Changement de décor, mais situation similaire. En Gambie, Yahya Jammeh a régné pendant 22 ans en maître absolu et incontesté. Il accède le 22 juillet 1994 à la faveur d’un coup d’État qui renverse Dawda Jawara qui dirigeait le pays depuis l’indépendance. Il est élu une première fois le 29 septembre 1996, avant d’être réélu dès le premier tour de l’élection présidentielle du 18 octobre 2001 avec près de 53 % des suffrages.
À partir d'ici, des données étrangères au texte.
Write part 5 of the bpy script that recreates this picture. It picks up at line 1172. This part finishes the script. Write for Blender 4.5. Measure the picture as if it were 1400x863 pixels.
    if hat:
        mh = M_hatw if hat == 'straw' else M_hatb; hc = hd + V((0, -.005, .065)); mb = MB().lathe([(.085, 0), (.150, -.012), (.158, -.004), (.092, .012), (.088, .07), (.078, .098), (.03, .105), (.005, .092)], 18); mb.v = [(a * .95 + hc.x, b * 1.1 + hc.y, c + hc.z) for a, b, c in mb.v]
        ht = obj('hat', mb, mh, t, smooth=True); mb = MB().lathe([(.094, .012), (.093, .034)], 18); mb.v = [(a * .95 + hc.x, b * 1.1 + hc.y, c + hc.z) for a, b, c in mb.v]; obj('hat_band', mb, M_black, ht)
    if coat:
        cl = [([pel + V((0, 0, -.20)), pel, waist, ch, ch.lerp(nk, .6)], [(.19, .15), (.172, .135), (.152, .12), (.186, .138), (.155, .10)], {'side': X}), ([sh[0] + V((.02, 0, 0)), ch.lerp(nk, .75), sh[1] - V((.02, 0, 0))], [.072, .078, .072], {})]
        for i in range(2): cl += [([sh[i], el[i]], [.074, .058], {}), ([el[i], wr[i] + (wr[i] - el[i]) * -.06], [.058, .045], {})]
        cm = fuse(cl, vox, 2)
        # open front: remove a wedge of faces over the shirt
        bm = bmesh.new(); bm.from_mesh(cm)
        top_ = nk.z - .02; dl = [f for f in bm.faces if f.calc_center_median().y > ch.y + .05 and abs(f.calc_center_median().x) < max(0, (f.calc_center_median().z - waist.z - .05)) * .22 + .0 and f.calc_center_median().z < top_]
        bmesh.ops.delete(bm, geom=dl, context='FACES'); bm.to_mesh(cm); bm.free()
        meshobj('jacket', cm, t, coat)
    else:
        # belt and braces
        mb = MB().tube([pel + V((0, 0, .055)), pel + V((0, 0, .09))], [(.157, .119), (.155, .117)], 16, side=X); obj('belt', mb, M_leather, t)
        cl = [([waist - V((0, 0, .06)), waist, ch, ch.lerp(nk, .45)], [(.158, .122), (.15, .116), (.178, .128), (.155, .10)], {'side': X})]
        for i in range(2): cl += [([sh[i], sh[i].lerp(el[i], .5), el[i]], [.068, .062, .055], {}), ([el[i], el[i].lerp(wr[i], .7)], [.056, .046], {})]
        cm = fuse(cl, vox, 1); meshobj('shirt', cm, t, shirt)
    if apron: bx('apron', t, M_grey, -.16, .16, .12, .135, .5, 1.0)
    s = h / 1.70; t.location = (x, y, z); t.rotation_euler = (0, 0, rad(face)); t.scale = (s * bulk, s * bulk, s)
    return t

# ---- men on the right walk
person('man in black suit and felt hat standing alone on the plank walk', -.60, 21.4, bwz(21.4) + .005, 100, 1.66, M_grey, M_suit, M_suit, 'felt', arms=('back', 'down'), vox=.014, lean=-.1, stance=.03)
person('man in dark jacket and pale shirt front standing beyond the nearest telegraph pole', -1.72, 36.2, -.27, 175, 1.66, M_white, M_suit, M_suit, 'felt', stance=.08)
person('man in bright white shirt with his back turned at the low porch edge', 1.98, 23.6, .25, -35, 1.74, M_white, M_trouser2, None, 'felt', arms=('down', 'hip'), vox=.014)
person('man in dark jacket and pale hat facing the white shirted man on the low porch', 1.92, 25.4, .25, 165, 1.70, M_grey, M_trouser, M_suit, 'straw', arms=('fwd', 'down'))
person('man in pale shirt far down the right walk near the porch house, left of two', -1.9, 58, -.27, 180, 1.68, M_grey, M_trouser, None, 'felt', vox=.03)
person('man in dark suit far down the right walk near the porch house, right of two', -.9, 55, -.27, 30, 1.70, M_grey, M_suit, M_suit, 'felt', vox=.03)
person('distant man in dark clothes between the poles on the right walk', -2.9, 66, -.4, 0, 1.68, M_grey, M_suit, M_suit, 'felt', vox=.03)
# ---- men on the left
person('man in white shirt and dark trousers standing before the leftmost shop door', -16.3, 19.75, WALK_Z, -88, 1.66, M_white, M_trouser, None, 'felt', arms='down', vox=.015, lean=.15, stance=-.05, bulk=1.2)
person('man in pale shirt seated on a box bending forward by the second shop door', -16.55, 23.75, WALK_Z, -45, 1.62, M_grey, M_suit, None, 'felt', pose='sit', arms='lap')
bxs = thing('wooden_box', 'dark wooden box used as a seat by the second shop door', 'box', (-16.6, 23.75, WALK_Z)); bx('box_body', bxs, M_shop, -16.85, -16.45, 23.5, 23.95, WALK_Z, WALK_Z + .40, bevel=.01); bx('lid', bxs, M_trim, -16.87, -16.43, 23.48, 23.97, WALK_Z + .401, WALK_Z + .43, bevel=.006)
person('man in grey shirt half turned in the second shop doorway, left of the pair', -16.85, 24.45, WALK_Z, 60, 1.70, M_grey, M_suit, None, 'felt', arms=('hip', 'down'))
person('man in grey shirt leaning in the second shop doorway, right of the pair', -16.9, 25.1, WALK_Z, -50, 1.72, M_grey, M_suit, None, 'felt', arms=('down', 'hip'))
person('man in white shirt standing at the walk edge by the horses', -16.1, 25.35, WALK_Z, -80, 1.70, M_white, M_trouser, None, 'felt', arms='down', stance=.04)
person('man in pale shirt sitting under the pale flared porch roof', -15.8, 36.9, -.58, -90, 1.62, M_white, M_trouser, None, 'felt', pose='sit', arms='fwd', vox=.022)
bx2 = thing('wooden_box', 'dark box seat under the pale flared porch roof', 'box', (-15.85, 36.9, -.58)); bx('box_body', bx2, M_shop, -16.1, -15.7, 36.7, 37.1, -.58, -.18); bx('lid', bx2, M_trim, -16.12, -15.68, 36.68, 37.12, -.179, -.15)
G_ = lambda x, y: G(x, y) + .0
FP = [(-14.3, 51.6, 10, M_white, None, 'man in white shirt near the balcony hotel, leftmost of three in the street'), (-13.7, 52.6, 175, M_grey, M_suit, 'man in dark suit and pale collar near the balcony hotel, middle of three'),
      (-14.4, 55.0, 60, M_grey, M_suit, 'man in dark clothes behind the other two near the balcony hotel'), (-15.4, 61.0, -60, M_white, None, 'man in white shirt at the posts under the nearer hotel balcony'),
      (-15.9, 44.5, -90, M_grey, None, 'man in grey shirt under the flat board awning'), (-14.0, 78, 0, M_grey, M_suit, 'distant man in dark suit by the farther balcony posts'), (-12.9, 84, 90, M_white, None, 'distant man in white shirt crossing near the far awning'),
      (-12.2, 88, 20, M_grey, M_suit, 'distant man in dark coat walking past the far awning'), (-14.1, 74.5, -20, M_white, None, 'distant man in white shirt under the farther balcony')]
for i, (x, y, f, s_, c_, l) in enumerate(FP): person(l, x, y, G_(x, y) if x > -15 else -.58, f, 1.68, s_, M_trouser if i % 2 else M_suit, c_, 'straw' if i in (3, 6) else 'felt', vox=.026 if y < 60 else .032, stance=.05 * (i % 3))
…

Après un troisième mandat en 2006, il obtient un quatrième mandat de cinq ans le 24 novembre 2011. Le dernier de son long règne entaché d’actes de violation des droits des humains.
Selon l’AFP dans un article paru le 31 mars 2012, avant les élections législatives de cette année-là, il menace « d’isoler » les régions où son parti ne remporterait pas le scrutin — menace qu’il avait prononcée et mise en application lors de précédentes élections.
Jammeh est classé comme un prédateur de la liberté de la presse par l’organisation Reporters sans frontières, avec la promulgation de deux lois, en 2004 et 2005, restreignant cette liberté, ainsi que depuis l’assassinat en 2004 du journaliste opposant Deyda Hydara. Le 28 septembre 2009, il menace de mort les défenseurs des droits de l’homme lors d’un entretien à la télévision d’État, accusant ces derniers de vouloir « déstabiliser le pays », rapporte une dépêche de l’AFP du 21 septembre 2009. Le régime Jammeh est accusé d’assassinats des opposants. Le travail de la Commission vérité et réconciliation mise sur pied en décembre 2017 permet de faire la lumière sur son règne à la tête de la Gambie. En novembre 2016, il annonce qu’il se présente à l’élection présidentielle pour un cinquième mandat successif. Confronté à une opposition de plus en plus importante à l’intérieur de la Gambie, il est battu le 1er décembre par son opposant Adama Barrow, et reconnaît sa défaite dès le lendemain. Rétropédalage ! Une semaine après sa précédente déclaration, il conteste à la télévision nationale sa défaite et dénonce une erreur dans le comptage des voix par la Commission électorale indépendante, selon Le Monde dans un article publié en ligne le 10 décembre 2016.
Mais, face à la pression de la communauté internationale, il s’exile en Guinée Equatoriale.